Supplied data ->
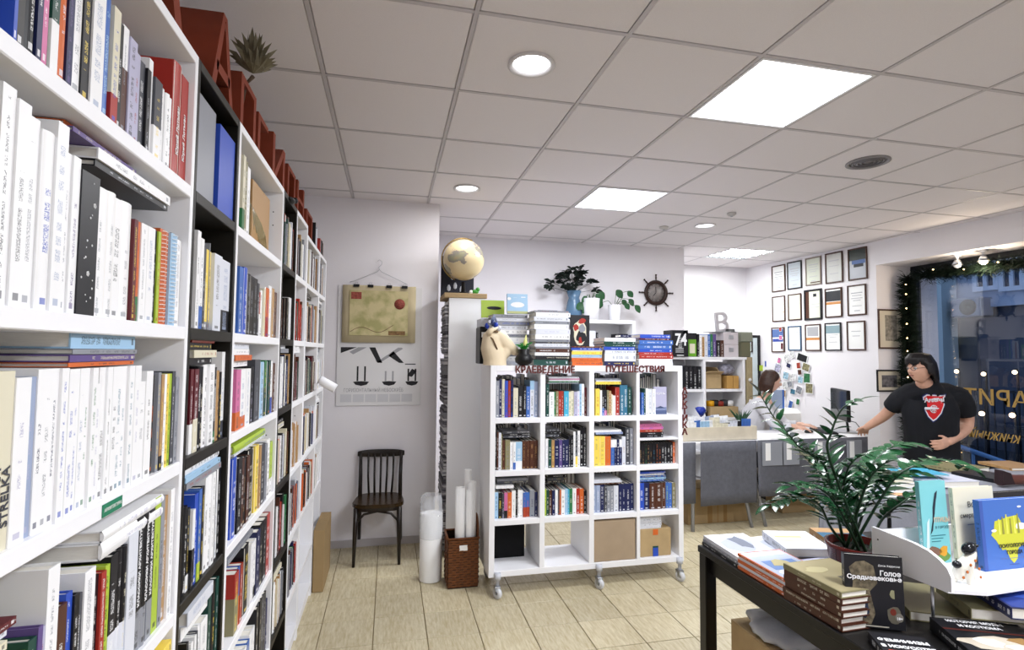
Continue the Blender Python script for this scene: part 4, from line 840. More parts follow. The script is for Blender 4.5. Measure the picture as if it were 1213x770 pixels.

* * *

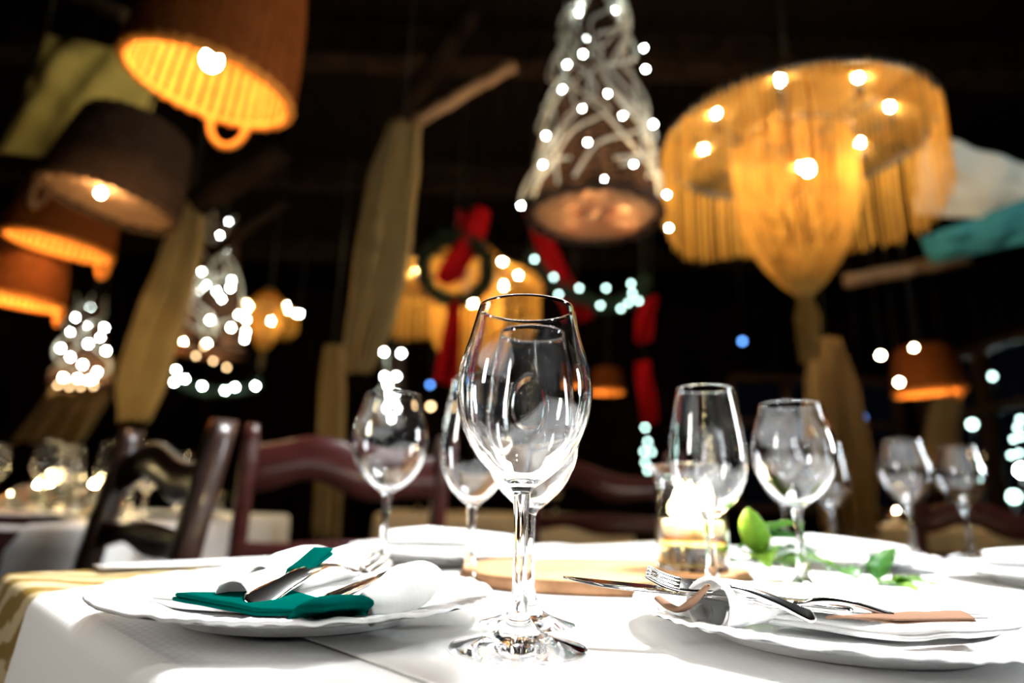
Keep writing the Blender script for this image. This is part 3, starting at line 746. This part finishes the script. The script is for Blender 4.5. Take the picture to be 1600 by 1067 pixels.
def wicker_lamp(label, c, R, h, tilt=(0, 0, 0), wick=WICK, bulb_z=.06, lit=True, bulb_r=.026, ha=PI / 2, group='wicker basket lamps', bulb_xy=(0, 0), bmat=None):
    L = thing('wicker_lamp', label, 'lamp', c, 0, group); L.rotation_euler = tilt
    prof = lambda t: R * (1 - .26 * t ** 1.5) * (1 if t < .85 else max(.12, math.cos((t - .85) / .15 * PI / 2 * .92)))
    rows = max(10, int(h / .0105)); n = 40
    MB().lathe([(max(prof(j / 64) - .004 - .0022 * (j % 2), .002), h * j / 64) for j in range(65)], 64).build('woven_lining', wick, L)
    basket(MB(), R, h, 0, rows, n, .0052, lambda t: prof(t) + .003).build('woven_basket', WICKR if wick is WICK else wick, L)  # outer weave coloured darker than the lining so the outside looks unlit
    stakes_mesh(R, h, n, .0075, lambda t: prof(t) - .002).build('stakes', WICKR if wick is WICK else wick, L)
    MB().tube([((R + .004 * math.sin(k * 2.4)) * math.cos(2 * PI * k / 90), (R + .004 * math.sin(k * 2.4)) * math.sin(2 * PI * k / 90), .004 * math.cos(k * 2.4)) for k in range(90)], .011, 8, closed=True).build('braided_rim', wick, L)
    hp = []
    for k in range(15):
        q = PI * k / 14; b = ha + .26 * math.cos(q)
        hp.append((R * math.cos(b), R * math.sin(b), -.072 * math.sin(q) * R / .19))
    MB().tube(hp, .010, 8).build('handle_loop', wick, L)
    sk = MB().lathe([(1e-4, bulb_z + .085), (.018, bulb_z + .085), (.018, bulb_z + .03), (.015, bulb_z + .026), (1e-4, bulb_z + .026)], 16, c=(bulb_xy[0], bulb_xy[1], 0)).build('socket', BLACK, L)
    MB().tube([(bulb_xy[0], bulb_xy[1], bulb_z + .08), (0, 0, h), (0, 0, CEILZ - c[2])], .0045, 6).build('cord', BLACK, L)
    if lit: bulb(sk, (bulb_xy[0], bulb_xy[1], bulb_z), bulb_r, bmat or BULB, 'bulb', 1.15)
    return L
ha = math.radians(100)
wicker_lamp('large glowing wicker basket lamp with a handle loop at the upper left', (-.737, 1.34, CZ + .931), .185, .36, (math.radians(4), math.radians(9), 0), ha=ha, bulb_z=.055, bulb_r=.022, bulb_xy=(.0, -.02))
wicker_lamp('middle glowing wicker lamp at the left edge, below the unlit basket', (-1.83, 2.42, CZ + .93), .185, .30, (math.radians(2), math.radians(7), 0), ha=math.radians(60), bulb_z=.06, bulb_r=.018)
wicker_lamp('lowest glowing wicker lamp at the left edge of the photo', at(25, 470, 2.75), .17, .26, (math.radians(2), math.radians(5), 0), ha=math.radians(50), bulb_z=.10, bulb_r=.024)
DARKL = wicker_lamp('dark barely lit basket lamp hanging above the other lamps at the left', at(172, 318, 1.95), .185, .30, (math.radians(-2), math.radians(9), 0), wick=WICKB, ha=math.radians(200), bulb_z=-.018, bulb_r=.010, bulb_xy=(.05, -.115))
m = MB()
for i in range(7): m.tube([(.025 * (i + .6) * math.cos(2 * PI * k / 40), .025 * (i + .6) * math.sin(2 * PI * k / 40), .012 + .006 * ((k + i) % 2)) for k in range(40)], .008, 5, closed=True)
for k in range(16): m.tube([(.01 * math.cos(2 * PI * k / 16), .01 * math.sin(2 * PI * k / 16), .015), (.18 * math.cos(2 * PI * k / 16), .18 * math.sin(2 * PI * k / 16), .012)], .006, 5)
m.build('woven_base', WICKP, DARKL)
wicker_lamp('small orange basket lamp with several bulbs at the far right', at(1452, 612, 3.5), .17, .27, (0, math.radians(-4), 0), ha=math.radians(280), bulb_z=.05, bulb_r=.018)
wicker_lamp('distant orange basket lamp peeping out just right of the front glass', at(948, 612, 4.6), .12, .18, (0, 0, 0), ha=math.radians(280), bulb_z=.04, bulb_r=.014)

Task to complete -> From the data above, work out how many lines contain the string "script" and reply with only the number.

Result -> 2